En 1988, année où sort Alien Nation (Futur immédiat, Los Angeles 1991) de Graham Baker, 1991 fait encore partie du futur, un futur proche, certes, mais que le film, malicieusement, nous montre très différent du nôtre. Non pas parce que la vie quotidienne y est très différente — voitures et immeubles sont les mêmes qu’en 1988 — mais parce que des extra-terrestres ont débarqué sur la Terre. Ils font désormais partie des minorités ethniques et si quelques-uns ont rejoint la police ou sont devenus riches, la plupart traînent leur misère dans les bas quartiers. Pour la première fois, un scénariste (ici Rockne O’Bannon, qui n’a rien à voir avec Dan O’Bannon, lui-même scénariste d’Alien) n’assimile pas au danger ce qui vient d’ailleurs. Les aliens ne sont pas supérieurs aux humains et ne cherchent pas à les dominer. Ils sont même, nous précise-t-on, une race d’esclaves, explication de leur situation de clochardisés qui se saoulent au… lait tourné. Tout irait donc pour le mieux si quelques-uns d’entre eux ne commettaient un meurtre, qui plus est celui d’un officier de police de Los Angeles.
Pour suivre cette trame plus ou moins science-fictionnesque, Alien Nation reprend une recette qui fonctionne toujours dans le cinéma américain : celle du buddy movie. Deux gars que rien ne rapproche vont devoir faire équipe pour mener l’enquête. L’année précédente, Lethal Weapon (L’arme fatale) a donné le la, suivi par quelques autres : Double détente, Turner & Hooch (mais là, le duo était composé d’un flic et d’un chien), Rush Hour… Donc ici, le flic humain (James Caan) devra supporter son coéquipier alien (Mandy Patinkin).
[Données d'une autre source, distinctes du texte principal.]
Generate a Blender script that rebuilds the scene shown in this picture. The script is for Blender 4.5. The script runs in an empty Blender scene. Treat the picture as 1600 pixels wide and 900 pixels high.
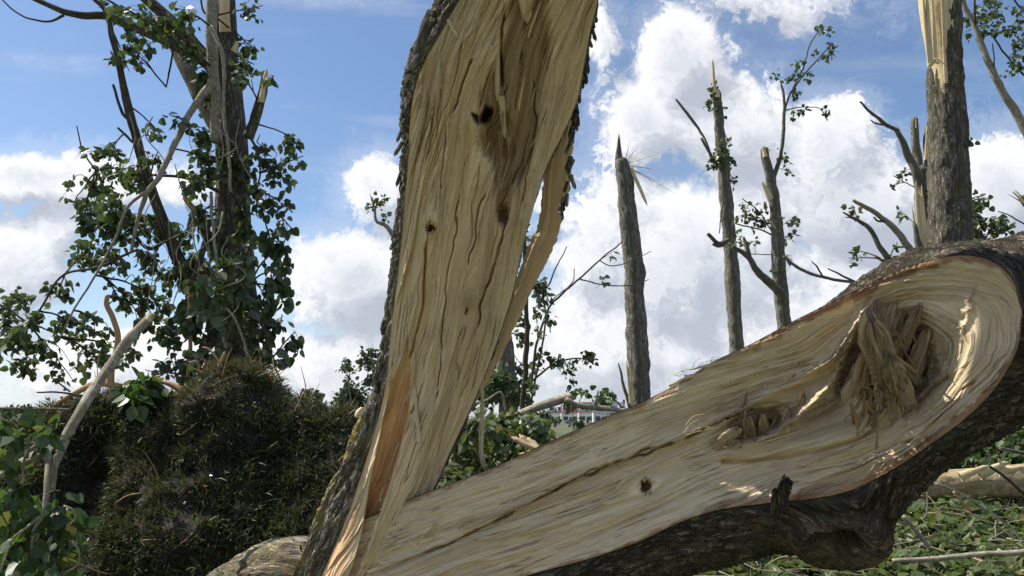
import bpy, math, random
import numpy as np
from mathutils import Vector, noise as mn

random.seed(7); RNG = np.random.default_rng(7)
SC = bpy.context.scene
COL = SC.collection

# ------------------------------------------------------------------ camera
FPX = 1244.0; PITCH = math.radians(9.36); CZ = 1.4
cam = bpy.data.cameras.new('camera'); cam.sensor_width = 36; cam.lens = 28; cam.clip_end = 5000; cam.clip_start = .05
co = bpy.data.objects.new('camera', cam); COL.objects.link(co)
co.location = (0, 0, CZ); co.rotation_euler = (math.pi/2 + PITCH, 0, 0); SC.camera = co
FW = np.array([0, math.cos(PITCH), math.sin(PITCH)]); UP = np.array([0, -math.sin(PITCH), math.cos(PITCH)])

def at(px, py, d):
    """world point seen at pixel (1600x900) px,py at depth d"""
    px = np.asarray(px, float); py = np.asarray(py, float); d = np.asarray(d, float)
    X = (px-800)/FPX*d; Y = (450-py)/FPX*d
    return np.stack([X + 0*Y, FW[1]*d + UP[1]*Y + 0*X, CZ + FW[2]*d + UP[2]*Y + 0*X], -1)

# ------------------------------------------------------------------ light
SUN_EL = 54; SUN_AZ = -80          # azimuth from +Y towards +X, so the sun is on the left and a little behind the trees
sd = np.array([math.sin(math.radians(SUN_AZ))*math.cos(math.radians(SUN_EL)),
               math.cos(math.radians(SUN_AZ))*math.cos(math.radians(SUN_EL)), math.sin(math.radians(SUN_EL))])
sun = bpy.data.lights.new('sun', 'SUN'); sun.energy = 4.2; sun.angle = math.radians(.5); sun.color = (1, .95, .86)
so = bpy.data.objects.new('sun', sun); COL.objects.link(so)
so.rotation_euler = Vector(sd).to_track_quat('Z', 'Y').to_euler()
SC.view_settings.view_transform = 'Standard'; SC.view_settings.look = 'None'
SC.view_settings.exposure = 0.68; SC.view_settings.gamma = 1; SC.view_settings.use_curve_mapping = False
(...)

Si le scénario reste classique, avec son lot de séquences d’action et d’humour, la présence des aliens et le fait que l’histoire se déroule dans un futur proche donnent prétexte à plusieurs gags : comme l’affiche de Rambo 6 au fronton d’un cinéma — à l’époque, on n’en est qu’au 3 — ou la pub Pepsi avec un alien. Graham Baker et Rockne O’Bannon s’amusent ainsi tout au long du film à dynamiter les codes : l’antisoviétisme (pourquoi les aliens n’ont-ils pas débarqué en Russie ?), les sitcoms (la famille de l’extra-terrestre), les allusions au sexe (le questionnement sur les préservatifs), etc. Citons encore le nom de l’alien détective, Samuel Francisco, qui se raccourcit en Sam Francisco… ce qui fait que James Caan préfère l’appeler George.
Malgré cette charge humoristique, on regrettera juste que le scénario ne cherche pas plus à bousculer le genre ou à s’en moquer carrément comme le fera Last Action Hero cinq ans plus tard. On s’abstiendra de comparer, c’est une évidence, Graham Baker et John McTiernan. Graham Baker qui, à part ce sympathique Alien Nation, n’a guère laissé de traces, si ce n’est avec le plutôt risible Beowulf, starring Christophe Lambert.
Signés par Stan Winston, John M. Elliott Jr et Zoltan Elek, les effets spéciaux et les maquillages sont réussis, à tel point que l’on a du mal à reconnaître Mandy Patinkin ou Terence Stamp. La vision de ce Futur immédiat ne va certes pas changer nos vies mais nous replonge agréablement dans une époque où le cinéma américain, déjà à bout de souffle sur pas mal de sujets, essayait de les réinventer grâce à l’humour.
Le film a bien marché puisqu’une série TV du même titre fut produite en 1989. Depuis deux ans, Hollywood annonce que Jeff Nichols préparerait un remake d’Alien Nation n’ayant que peu à voir avec le film précédent, puisqu’il bénéficierait d’un scénario original consacré aux minorités. On l’attend avec impatience !
Jean-Charles Lemeunier
Futur immédiat, Los Angeles 1991
Année : 1988
Titre original : Alien Nation
Origine : États-Unis
Réal. : Graham Baker
Scén. : Rockne S. O’Bannon, James Cameron (non crédité)
Photo : Adam Greenberg
Musique : Curt Sobel
Montage : Kent Beyda
Durée : 91 min
Avec James Caan, Mandy Patinkin, Terence Stamp…
Sortie par Carlotta Films en DVD et Blu-ray le 26 septembre 2018 (nouveau master restauré haute définition).